Your instructions: Copy out every line exactly, passing over the pictures.

Data segment:
--- START ---

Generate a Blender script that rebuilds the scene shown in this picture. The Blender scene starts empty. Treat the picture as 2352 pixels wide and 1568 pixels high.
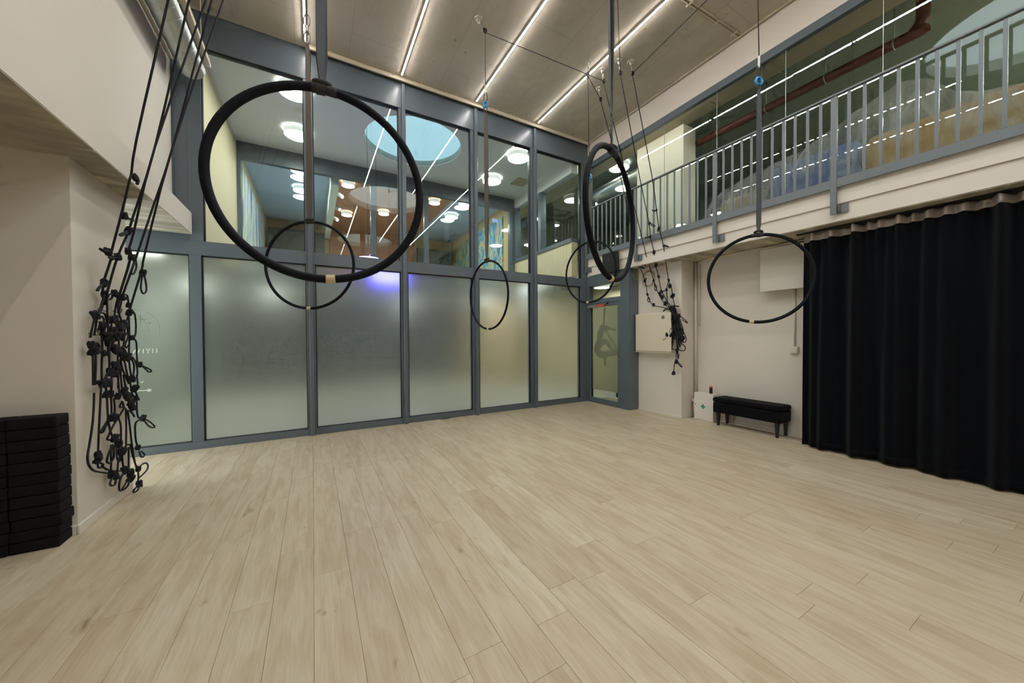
import bpy, bmesh, math, random
import numpy as np
from mathutils import Vector, Matrix
from mathutils.geometry import tessellate_polygon

R = math.radians
random.seed(7)
scene = bpy.context.scene
col = scene.collection

# ---------------------------------------------------------------- camera
IW, IH = 2352, 1568
FPX, YAW, PIT, ROL = 810.015, 0.514501, -0.0142837, -0.0058803
CAM = Vector((0, 0, 1.3))
_fw = Vector((math.sin(YAW) * math.cos(PIT), math.cos(YAW) * math.cos(PIT), math.sin(PIT)))
_r0 = Vector((math.cos(YAW), -math.sin(YAW), 0))
_u0 = _r0.cross(_fw)
_rt = math.cos(ROL) * _r0 + math.sin(ROL) * _u0
_up = -math.sin(ROL) * _r0 + math.cos(ROL) * _u0
cd = bpy.data.cameras.new('camera')
cd.sensor_fit = 'HORIZONTAL'
cd.sensor_width = 36.0
cd.lens = FPX * 36.0 / IW
cd.clip_start = 0.02
cam = bpy.data.objects.new('camera', cd)
col.objects.link(cam)
_m = Matrix((_rt, _up, -_fw)).transposed().to_4x4()
_m.translation = CAM
cam.matrix_world = _m
scene.camera = cam

# ---------------------------------------------------------------- world, exposure
world = bpy.data.worlds.new('overcast_sky')
scene.world = world
world.use_nodes = True
bg = world.node_tree.nodes['Background']
bg.inputs[0].default_value = (0.84, 0.96, 1.0, 1)
bg.inputs[1].default_value = 6.0
vs = scene.view_settings
vs.view_transform = 'Standard'
vs.look = 'None'
vs.exposure = -0.12
vs.gamma = 1.0
vs.use_curve_mapping = False
LED_POWER = 108.0
LAMP_POWER = 55.0
cy = scene.cycles
cy.max_bounces = 7
cy.diffuse_bounces = 3
cy.glossy_bounces = 3
cy.transmission_bounces = 5
cy.transparent_max_bounces = 8
cy.use_adaptive_sampling = True
cy.adaptive_threshold = 0.08
cy.adaptive_min_samples = 8
cy.sample_clamp_indirect = 6.0
cy.caustics_reflective = False
cy.caustics_refractive = False
cy.blur_glossy = 0.3
cy.use_denoising = True
cy.use_light_tree = False


def ray(px, py):
    return _fw + _rt * ((px - IW / 2) / FPX) + _up * (-(py - IH / 2) / FPX)


def at(px, py, X=None, Y=None, Z=None):
    d = ray(px, py)
    if X is not None:
        t = X / d.x
    elif Y is not None:
        t = Y / d.y
    else:
        t = (Z - 1.3) / d.z
    return CAM + d * t


def zat(X, Y, py):
    """height of the point above (X, Y) that stands at picture row py"""
    lo, hi = 0.0, 6.0
    for _ in range(40):
        m = (lo + hi) / 2
        d = Vector((X, Y, m)) - CAM
        y = IH / 2 - FPX * d.dot(_up) / d.dot(_fw)
        if y > py:
            lo = m
        else:
            hi = m
    return lo


# ---------------------------------------------------------------- materials
def new_mat(name):
    m = bpy.data.materials.new(name)
    m.use_nodes = True
    nt = m.node_tree
    return m, nt, nt.nodes['Principled BSDF'], nt.nodes['Material Output']


def srgb(r, g, b):
    def f(v):
        v /= 255.0
        return v / 12.92 if v <= 0.04045 else ((v + 0.055) / 1.055) ** 2.4
    return (f(r), f(g), f(b), 1)


def mat(name, c, rough=0.6, metal=0.0, vary=0.0, vscale=6.0, bump=0.0, bscale=60.0, spec=0.5, coat=0.0, sheen=0.0, stretch=None):
    m, nt, p, out = new_mat(name)
    c = srgb(*c)
    p.inputs['Base Color'].default_value = c
    p.inputs['Roughness'].default_value = rough
    p.inputs['Metallic'].default_value = metal
    p.inputs['Specular IOR Level'].default_value = spec
    p.inputs['Coat Weight'].default_value = coat
    p.inputs['Sheen Weight'].default_value = sheen
    tc = None
    if vary or bump:
        tc = nt.nodes.new('ShaderNodeTexCoord')
        vec = tc.outputs['Object']
        if stretch:
            mp = nt.nodes.new('ShaderNodeMapping')
            mp.inputs['Scale'].default_value = stretch
            nt.links.new(vec, mp.inputs['Vector'])
            vec = mp.outputs['Vector']
    if vary:
        n = nt.nodes.new('ShaderNodeTexNoise')
        n.inputs['Scale'].default_value = vscale
        n.inputs['Detail'].default_value = 6
        nt.links.new(vec, n.inputs['Vector'])
        mx = nt.nodes.new('ShaderNodeMix')
        mx.data_type = 'RGBA'
        mx.inputs[6].default_value = tuple(v * (1 - vary) for v in c[:3]) + (1,)
        mx.inputs[7].default_value = tuple(min(1, v * (1 + vary)) for v in c[:3]) + (1,)
        nt.links.new(n.outputs['Fac'], mx.inputs[0])
        nt.links.new(mx.outputs[2], p.inputs['Base Color'])
    if bump:
        n2 = nt.nodes.new('ShaderNodeTexNoise')
        n2.inputs['Scale'].default_value = bscale
        n2.inputs['Detail'].default_value = 4
        nt.links.new(vec, n2.inputs['Vector'])
        b = nt.nodes.new('ShaderNodeBump')
        b.inputs['Strength'].default_value = bump
        b.inputs['Distance'].default_value = 0.01
        nt.links.new(n2.outputs['Fac'], b.inputs['Height'])
        nt.links.new(b.outputs['Normal'], p.inputs['Normal'])
    return m


def emit(name, c, s):
    m, nt, p, out = new_mat(name)
    p.inputs['Base Color'].default_value = (0.8, 0.8, 0.8, 1)
    p.inputs['Emission Color'].default_value = c if len(c) == 4 else c + (1,)
    p.inputs['Emission Strength'].default_value = s
    return m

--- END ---

Result of the task:
Generate a Blender script that rebuilds the scene shown in this picture. The Blender scene starts empty. Treat the picture as 2352 pixels wide and 1568 pixels high.
import bpy, bmesh, math, random
import numpy as np
from mathutils import Vector, Matrix
from mathutils.geometry import tessellate_polygon

R = math.radians
random.seed(7)
scene = bpy.context.scene
col = scene.collection

# ---------------------------------------------------------------- camera
IW, IH = 2352, 1568
FPX, YAW, PIT, ROL = 810.015, 0.514501, -0.0142837, -0.0058803
CAM = Vector((0, 0, 1.3))
_fw = Vector((math.sin(YAW) * math.cos(PIT), math.cos(YAW) * math.cos(PIT), math.sin(PIT)))
_r0 = Vector((math.cos(YAW), -math.sin(YAW), 0))
_u0 = _r0.cross(_fw)
_rt = math.cos(ROL) * _r0 + math.sin(ROL) * _u0
_up = -math.sin(ROL) * _r0 + math.cos(ROL) * _u0
cd = bpy.data.cameras.new('camera')
cd.sensor_fit = 'HORIZONTAL'
cd.sensor_width = 36.0
cd.lens = FPX * 36.0 / IW
cd.clip_start = 0.02
cam = bpy.data.objects.new('camera', cd)
col.objects.link(cam)
_m = Matrix((_rt, _up, -_fw)).transposed().to_4x4()
_m.translation = CAM
cam.matrix_world = _m
scene.camera = cam

# ---------------------------------------------------------------- world, exposure
world = bpy.data.worlds.new('overcast_sky')
scene.world = world
world.use_nodes = True
bg = world.node_tree.nodes['Background']
bg.inputs[0].default_value = (0.84, 0.96, 1.0, 1)
bg.inputs[1].default_value = 6.0
vs = scene.view_settings
vs.view_transform = 'Standard'
vs.look = 'None'
vs.exposure = -0.12
vs.gamma = 1.0
vs.use_curve_mapping = False
LED_POWER = 108.0
LAMP_POWER = 55.0
cy = scene.cycles
cy.max_bounces = 7
cy.diffuse_bounces = 3
cy.glossy_bounces = 3
cy.transmission_bounces = 5
cy.transparent_max_bounces = 8
cy.use_adaptive_sampling = True
cy.adaptive_threshold = 0.08
cy.adaptive_min_samples = 8
cy.sample_clamp_indirect = 6.0
cy.caustics_reflective = False
cy.caustics_refractive = False
cy.blur_glossy = 0.3
cy.use_denoising = True
cy.use_light_tree = False


def ray(px, py):
    return _fw + _rt * ((px - IW / 2) / FPX) + _up * (-(py - IH / 2) / FPX)


def at(px, py, X=None, Y=None, Z=None):
    d = ray(px, py)
    if X is not None:
        t = X / d.x
    elif Y is not None:
        t = Y / d.y
    else:
        t = (Z - 1.3) / d.z
    return CAM + d * t


def zat(X, Y, py):
    """height of the point above (X, Y) that stands at picture row py"""
    lo, hi = 0.0, 6.0
    for _ in range(40):
        m = (lo + hi) / 2
        d = Vector((X, Y, m)) - CAM
        y = IH / 2 - FPX * d.dot(_up) / d.dot(_fw)
        if y > py:
            lo = m
        else:
            hi = m
    return lo


# ---------------------------------------------------------------- materials
def new_mat(name):
    m = bpy.data.materials.new(name)
    m.use_nodes = True
    nt = m.node_tree
    return m, nt, nt.nodes['Principled BSDF'], nt.nodes['Material Output']


def srgb(r, g, b):
    def f(v):
        v /= 255.0
        return v / 12.92 if v <= 0.04045 else ((v + 0.055) / 1.055) ** 2.4
    return (f(r), f(g), f(b), 1)


def mat(name, c, rough=0.6, metal=0.0, vary=0.0, vscale=6.0, bump=0.0, bscale=60.0, spec=0.5, coat=0.0, sheen=0.0, stretch=None):
    m, nt, p, out = new_mat(name)
    c = srgb(*c)
    p.inputs['Base Color'].default_value = c
    p.inputs['Roughness'].default_value = rough
    p.inputs['Metallic'].default_value = metal
    p.inputs['Specular IOR Level'].default_value = spec
    p.inputs['Coat Weight'].default_value = coat
    p.inputs['Sheen Weight'].default_value = sheen
    tc = None
    if vary or bump:
        tc = nt.nodes.new('ShaderNodeTexCoord')
        vec = tc.outputs['Object']
        if stretch:
            mp = nt.nodes.new('ShaderNodeMapping')
            mp.inputs['Scale'].default_value = stretch
            nt.links.new(vec, mp.inputs['Vector'])
            vec = mp.outputs['Vector']
    if vary:
        n = nt.nodes.new('ShaderNodeTexNoise')
        n.inputs['Scale'].default_value = vscale
        n.inputs['Detail'].default_value = 6
        nt.links.new(vec, n.inputs['Vector'])
        mx = nt.nodes.new('ShaderNodeMix')
        mx.data_type = 'RGBA'
        mx.inputs[6].default_value = tuple(v * (1 - vary) for v in c[:3]) + (1,)
        mx.inputs[7].default_value = tuple(min(1, v * (1 + vary)) for v in c[:3]) + (1,)
        nt.links.new(n.outputs['Fac'], mx.inputs[0])
        nt.links.new(mx.outputs[2], p.inputs['Base Color'])
    if bump:
        n2 = nt.nodes.new('ShaderNodeTexNoise')
        n2.inputs['Scale'].default_value = bscale
        n2.inputs['Detail'].default_value = 4
        nt.links.new(vec, n2.inputs['Vector'])
        b = nt.nodes.new('ShaderNodeBump')
        b.inputs['Strength'].default_value = bump
        b.inputs['Distance'].default_value = 0.01
        nt.links.new(n2.outputs['Fac'], b.inputs['Height'])
        nt.links.new(b.outputs['Normal'], p.inputs['Normal'])
    return m


def emit(name, c, s):
    m, nt, p, out = new_mat(name)
    p.inputs['Base Color'].default_value = (0.8, 0.8, 0.8, 1)
    p.inputs['Emission Color'].default_value = c if len(c) == 4 else c + (1,)
    p.inputs['Emission Strength'].default_value = s
    return m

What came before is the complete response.